Desde ese día, a pesar de la decepción de saberme condenado al fracaso -por mi falta de talento y la poca visión de marketing de mis padres-, empecé a anteponerle, al apellido, la inicial de mi segundo nombre. La E de Ernesto. Ese nombre que fue como un lastre durante toda la primaria y la secundaria -en esa época era tan fácil divertirse que el segundo nombre de alguien despertaba la risa-, se transformó en una marca de identidad; en la bandera que enarbolaba para diferenciarme de esos otros que se llamaban como yo.
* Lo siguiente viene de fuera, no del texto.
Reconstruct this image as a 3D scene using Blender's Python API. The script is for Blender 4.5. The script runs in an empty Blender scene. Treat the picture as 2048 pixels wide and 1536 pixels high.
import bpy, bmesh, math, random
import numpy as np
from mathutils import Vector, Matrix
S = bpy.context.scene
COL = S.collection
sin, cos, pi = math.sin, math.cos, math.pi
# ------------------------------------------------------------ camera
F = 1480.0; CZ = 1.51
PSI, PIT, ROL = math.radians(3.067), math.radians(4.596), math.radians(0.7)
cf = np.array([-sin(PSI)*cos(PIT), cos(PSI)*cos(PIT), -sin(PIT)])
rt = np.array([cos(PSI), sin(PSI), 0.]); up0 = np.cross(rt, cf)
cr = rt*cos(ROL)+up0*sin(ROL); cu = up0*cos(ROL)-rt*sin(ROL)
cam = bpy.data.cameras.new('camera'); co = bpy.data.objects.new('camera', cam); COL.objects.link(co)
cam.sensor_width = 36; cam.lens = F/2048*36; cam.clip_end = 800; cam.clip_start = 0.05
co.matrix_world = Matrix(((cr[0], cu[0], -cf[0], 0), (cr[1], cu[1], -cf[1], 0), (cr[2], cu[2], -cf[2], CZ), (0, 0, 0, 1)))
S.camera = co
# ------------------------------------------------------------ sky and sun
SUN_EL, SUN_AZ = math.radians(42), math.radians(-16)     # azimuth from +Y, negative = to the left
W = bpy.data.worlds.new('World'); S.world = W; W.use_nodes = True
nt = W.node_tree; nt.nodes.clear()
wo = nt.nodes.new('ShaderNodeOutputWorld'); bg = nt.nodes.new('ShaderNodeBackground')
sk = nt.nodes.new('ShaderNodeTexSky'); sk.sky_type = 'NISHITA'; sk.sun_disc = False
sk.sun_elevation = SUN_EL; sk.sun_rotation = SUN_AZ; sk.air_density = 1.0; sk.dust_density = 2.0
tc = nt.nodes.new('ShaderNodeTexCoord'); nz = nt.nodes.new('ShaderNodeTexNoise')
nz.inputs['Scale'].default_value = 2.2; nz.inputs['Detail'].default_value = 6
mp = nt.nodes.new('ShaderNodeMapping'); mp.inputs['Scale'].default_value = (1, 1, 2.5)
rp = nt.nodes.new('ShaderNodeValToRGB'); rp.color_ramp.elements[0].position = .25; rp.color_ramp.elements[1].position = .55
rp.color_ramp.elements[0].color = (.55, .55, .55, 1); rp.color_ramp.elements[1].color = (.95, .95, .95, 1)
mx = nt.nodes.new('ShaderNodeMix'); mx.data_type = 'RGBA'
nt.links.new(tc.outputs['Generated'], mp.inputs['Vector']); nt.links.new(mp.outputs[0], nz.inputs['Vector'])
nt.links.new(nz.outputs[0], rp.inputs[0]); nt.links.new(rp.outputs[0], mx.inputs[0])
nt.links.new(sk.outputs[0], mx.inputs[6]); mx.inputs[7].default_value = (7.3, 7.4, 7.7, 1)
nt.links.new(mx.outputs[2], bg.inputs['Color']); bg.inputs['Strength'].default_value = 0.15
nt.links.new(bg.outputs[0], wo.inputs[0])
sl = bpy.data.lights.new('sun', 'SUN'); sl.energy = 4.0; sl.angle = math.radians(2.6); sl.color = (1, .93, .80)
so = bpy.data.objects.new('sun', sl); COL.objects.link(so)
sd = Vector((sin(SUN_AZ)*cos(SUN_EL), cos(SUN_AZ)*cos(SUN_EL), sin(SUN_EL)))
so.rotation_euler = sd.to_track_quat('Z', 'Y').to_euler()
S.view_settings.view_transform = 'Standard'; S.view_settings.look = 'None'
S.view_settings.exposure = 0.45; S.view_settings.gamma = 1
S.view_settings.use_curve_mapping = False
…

Después de eso publiqué un par de cuentos más en algunas antologías. En todas las ocasiones, lo primero que hice al recibir el libro, fue mirar el nombre en la contratapa y constatar que estaba esa E intermedia que confirmaba que era yo, que no había recibido por error la distinción de alguno de esos otros. Lo segundo que hice, en todas las ocasiones, fue decepcionarme. Esa vocal intermedia tampoco era la solución. El cuento era todo lo malo o bueno que podía ser, con mi nombre o con cualquiera. Supongo que ahí empecé a reconocer que viví equivocado. Que un mal nombre acabará, de todas formas, doblegado por el talento de los que están destinados a la grandeza. Que Gabriel García o Mario Vargas también serían sinónimos de literatura si un apellido se les hubiese caído del árbol genealógico.
Pero igual me gusta pensar que existen sensibles engranajes en la rueda del destino que trabajan para que un escritor inmortalice otros nombres más comunes. Que detrás del talento, detrás de la magia de una prosa envolvente o unas tramas portentosas; detrás del esfuerzo, la constancia y el oficio, hay hilos sutiles orquestando ese triunfo. Que hubo, a lo largo de la historia, decenas o cientos de Borges o Quirogas a los que les gustaba escribir, y que el tiempo los dejó en el camino para que nos llegaran, a su debido tiempo, estos inigualables Jorge Luis y Horacio que conocimos.
Sí, a veces me gusta pensar que el mundo funciona así.